Es más, a la redondez del tiempo transcurrido y las previsibles efusiones de amistad inquebrantable del emperador chino y el zar ruso, se une la especulación sobre la eventual presencia del Commander in Chief de los Estados Unidos (o una significativa delegación). Según razonamientos clásicos, este rumor carecería de virtualidad alguna. Pero The King nos ha dado ya suficientes sustos como para descartarlo: empecinado en conseguir un alto el fuego al precio que sea y emperrado en alterar el equilibrio entre Rusia y China, podría imaginar un golpe teatral.
La pretensión del Great Dealmaker sobrepasa el cese de hostilidades. Apunta a alcanzar un «Kissinger inverso». En los 70, Henry Kissinger apostó por Pekín con objeto de aislar al Kremlin, explotando las fisuras sino-soviéticas. El sueño trumpiano es seducir a Putin -mediante promesas de comercio, lluvia de capital y alivio de sanciones- para alejarlo de Xi Jinping, su actual aliado «sin límites» en un vínculo antioccidental robustecido día a día. Este 9 de mayo también nos recuerda la lógica de las áreas de influencia, paradigma que choca frontalmente con los intereses europeos. Merece reiteración: Rusia, bajo Putin, ha recuperado -virulentamente- la nostalgia imperial. La «Gran Guerra Patria» no es sólo memoria, sino una vestidura para representar dominio: Ucrania como patio trasero, el Cáucaso como zona de amortiguación, Asia Central como reserva estratégica. La agresión existencial a Kyiv -vamos para cuatro años- es la prueba más cruda de esta visión. Moscú no negocia desde la igualdad; amaga desde la imposición. China, por su parte, extiende su supremacía económica y peso político con menos ruido: el Indo-Pacífico es su tablero, África su cantera, y la Ruta de la Seda sus tentáculos.

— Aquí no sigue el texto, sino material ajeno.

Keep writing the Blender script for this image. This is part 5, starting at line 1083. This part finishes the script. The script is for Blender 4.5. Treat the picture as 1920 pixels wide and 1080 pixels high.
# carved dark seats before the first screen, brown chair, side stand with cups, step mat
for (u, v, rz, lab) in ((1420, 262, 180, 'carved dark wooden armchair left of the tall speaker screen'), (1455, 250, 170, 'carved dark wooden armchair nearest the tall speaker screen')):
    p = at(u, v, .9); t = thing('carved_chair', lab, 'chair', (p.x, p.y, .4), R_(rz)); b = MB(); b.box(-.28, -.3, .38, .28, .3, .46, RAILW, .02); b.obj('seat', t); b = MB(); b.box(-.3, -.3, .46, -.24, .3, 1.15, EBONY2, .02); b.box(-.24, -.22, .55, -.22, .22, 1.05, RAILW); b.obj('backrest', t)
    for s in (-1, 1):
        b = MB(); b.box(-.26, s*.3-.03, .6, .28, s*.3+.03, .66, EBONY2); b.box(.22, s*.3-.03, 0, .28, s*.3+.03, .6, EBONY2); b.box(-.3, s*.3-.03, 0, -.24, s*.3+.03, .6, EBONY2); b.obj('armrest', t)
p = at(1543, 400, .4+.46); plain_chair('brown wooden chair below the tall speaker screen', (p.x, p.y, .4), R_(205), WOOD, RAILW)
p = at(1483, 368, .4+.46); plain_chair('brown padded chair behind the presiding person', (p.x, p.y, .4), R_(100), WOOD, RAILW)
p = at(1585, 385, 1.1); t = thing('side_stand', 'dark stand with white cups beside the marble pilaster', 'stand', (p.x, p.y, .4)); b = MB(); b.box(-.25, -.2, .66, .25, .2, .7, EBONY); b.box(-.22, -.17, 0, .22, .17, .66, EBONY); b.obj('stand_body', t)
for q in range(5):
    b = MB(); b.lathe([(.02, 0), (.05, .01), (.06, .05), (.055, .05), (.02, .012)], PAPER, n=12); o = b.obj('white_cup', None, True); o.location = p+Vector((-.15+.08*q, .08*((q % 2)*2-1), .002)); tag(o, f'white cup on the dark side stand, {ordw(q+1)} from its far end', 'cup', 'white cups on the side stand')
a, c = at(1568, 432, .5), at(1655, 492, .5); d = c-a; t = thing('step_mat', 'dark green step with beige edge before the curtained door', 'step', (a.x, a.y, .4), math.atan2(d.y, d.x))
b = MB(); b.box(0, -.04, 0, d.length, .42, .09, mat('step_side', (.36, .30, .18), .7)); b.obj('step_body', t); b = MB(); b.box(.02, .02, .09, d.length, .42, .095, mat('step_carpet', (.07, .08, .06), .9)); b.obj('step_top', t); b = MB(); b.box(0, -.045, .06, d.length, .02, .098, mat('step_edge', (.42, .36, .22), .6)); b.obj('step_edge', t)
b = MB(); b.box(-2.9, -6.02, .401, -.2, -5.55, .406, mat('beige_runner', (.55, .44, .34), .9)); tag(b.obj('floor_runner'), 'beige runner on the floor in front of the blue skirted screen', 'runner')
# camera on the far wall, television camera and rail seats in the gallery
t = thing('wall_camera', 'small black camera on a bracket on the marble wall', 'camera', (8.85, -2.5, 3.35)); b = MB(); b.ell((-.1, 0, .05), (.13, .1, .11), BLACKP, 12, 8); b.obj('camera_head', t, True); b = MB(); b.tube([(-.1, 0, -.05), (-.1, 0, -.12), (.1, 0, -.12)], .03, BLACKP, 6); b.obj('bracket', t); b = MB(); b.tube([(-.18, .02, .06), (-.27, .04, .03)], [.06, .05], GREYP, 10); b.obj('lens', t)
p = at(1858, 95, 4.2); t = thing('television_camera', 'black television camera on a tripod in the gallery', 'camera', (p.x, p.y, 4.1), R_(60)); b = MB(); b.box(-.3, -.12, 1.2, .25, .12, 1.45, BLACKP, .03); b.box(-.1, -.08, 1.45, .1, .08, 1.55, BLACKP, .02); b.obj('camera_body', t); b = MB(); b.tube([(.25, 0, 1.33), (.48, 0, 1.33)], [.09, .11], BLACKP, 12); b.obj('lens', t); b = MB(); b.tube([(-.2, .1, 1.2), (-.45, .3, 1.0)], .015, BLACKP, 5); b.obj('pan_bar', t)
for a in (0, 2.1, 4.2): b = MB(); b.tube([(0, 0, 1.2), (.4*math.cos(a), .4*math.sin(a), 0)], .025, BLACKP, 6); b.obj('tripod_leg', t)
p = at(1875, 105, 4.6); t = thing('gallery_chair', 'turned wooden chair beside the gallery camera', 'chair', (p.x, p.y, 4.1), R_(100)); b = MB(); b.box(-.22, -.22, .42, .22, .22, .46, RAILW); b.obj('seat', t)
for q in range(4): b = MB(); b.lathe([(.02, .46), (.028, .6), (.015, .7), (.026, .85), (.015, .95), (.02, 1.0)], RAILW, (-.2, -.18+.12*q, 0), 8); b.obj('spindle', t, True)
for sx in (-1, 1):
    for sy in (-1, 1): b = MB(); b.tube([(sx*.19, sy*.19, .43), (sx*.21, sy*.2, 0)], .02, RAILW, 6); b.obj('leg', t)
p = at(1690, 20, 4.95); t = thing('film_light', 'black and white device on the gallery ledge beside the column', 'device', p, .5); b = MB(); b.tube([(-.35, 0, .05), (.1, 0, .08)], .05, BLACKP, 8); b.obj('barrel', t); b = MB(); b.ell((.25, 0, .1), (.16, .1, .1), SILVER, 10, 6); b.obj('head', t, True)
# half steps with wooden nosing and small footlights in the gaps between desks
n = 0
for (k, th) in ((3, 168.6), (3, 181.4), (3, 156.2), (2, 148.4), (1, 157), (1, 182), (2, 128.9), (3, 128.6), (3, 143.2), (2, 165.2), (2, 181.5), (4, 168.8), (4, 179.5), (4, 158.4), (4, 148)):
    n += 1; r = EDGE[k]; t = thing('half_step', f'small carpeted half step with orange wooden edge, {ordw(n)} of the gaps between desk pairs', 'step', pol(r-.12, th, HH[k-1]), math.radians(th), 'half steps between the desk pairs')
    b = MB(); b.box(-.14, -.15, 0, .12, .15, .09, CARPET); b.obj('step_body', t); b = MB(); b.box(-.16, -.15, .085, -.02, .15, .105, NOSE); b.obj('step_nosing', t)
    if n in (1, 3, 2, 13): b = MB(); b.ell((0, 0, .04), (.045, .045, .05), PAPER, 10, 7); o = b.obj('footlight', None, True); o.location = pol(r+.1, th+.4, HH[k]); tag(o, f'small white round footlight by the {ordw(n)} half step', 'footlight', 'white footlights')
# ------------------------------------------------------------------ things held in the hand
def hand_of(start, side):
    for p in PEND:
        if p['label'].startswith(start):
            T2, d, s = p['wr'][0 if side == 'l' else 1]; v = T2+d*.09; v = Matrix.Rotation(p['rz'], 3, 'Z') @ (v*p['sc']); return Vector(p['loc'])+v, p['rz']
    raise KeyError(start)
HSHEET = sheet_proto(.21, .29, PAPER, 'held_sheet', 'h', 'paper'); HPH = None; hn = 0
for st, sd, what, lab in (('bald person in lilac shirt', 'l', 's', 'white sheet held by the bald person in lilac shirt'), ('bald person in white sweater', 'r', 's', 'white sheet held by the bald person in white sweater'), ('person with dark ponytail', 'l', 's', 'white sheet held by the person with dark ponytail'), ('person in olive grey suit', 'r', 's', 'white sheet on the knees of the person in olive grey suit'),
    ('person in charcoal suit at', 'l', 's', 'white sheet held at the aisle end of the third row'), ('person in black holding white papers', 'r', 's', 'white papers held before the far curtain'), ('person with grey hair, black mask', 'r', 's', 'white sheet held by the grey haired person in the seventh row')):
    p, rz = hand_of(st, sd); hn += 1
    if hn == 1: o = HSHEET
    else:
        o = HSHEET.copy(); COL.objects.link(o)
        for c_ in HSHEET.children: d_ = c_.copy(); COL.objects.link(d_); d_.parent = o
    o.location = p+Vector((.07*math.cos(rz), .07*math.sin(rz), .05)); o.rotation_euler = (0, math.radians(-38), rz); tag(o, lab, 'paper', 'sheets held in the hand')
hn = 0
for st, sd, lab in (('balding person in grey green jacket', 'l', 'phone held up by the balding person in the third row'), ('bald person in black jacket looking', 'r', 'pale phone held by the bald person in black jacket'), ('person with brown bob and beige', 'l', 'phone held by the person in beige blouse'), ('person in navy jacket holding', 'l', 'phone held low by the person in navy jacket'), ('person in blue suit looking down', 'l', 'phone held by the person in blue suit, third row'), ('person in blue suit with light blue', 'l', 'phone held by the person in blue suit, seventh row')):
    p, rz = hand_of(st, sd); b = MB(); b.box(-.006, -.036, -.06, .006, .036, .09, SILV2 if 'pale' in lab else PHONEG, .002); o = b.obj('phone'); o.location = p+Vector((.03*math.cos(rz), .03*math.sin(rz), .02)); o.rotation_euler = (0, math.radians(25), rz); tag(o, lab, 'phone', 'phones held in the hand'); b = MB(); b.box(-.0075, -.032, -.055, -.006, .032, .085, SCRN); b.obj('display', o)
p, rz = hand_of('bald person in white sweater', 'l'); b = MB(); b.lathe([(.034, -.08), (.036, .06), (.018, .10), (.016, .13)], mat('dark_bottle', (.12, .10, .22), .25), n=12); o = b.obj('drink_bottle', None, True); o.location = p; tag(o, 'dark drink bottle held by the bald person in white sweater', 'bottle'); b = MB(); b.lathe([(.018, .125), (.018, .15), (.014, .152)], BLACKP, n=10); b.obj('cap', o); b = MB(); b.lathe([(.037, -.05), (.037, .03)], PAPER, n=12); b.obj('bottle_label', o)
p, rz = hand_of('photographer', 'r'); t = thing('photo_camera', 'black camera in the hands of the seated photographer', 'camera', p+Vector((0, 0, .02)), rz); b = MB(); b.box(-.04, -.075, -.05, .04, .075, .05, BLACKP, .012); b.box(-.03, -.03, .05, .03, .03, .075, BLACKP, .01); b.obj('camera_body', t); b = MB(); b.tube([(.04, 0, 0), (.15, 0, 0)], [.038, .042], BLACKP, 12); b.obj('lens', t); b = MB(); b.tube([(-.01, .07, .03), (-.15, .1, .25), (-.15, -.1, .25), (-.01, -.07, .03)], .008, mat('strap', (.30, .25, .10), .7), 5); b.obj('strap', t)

Hoy, EEUU no renuncia a su hegemonía; la ejerce de forma errática, oscilando entre la pura doctrina Monroe y el unilateralismo. Su envite con potencias rivales -acercamiento a Rusia- ignora a socios tradicionales como la UE, dejándolos fuera de acuerdos que les afectan. El modelo europeo de multilateralismo y soft power, resulta anacrónico en este reparto de esferas que evoca Potsdam y Yalta. Nuestra economía sigue siendo un titán -aun perdiendo fuelle-, pero nuestra defensa común es un esbozo y nuestra amalgama política un puzle incompleto. Frente a gigantes que no dudan en usar la coacción, la UE arriesga convertirse en convidado de piedra, incapaz de marcar discurso o proteger sus fronteras.
En este nuevo panorama, el resto busca su lugar pragmática y cautelosamente. Brasil, bajo Lula, patronea el Sur Global. Una ambición que no termina de cuajar: aboga por la multipolaridad, pero evita alinearse con Moscú o Pekín y se entiende con ambos. La India de Narendra Modi, magistral, apuesta a dos bandas: en tanto compra petróleo ruso de saldo, estrecha lazos con EEUU y Japón para contrarrestar a China en el Indo-Pacífico. África es un mosaico de dependencias y sus líderes mirando recelosamente un orden que los relega a proveedores de materias primas. Oriente Medio suma más capas. En Turquía, Erdogan coquetea con el Kremlin, mientras se desempeña en la OTAN. Arabia Saudí balancea su alianza con Washington y sus tratos con Pekín. Ninguno parece dispuesto a seguir ciegamente, pero cualquiera sabe que el eje Rusia-China condicionará sus movimientos. Europa debe preguntarse si su compromiso de diplomacia y mercado basta en un mundo donde el hard power vuelve a dictar las reglas.
La cuestión de Ucrania añade una dimensión crítica a este 9 de mayo. Antes de esa fecha, Putin no aceptará cambio fundamental alguno; hacerlo sería ceder terreno simbólico en vísperas de su gran día. El ejército ruso está más agotado de lo que los medios occidentales, obsesionados por el desgaste ucraniano, suelen admitir. Así, un alto el fuego coincidiendo con la efemérides, bajo mediación del 47 presidente de EEUU, se erigiría en trofeo mayor propagandístico para Putin -«paz en nuestro día»- y para Trump -«el deal del siglo»-; con Europa al margen, Ucrania como variable de ajuste sin garantías reales de estabilidad.
Este 9 de mayo, Moscú no solo celebrará la victoria de 1945; proyectará un futuro que nos desafía. La posible presencia de Trump, aunque hoy especulativa, sería la guinda de un espectáculo que nos obliga a ver más allá. Europa no puede permitirse la autocomplacencia.
Así, este 9 de mayo, miraremos a Moscú.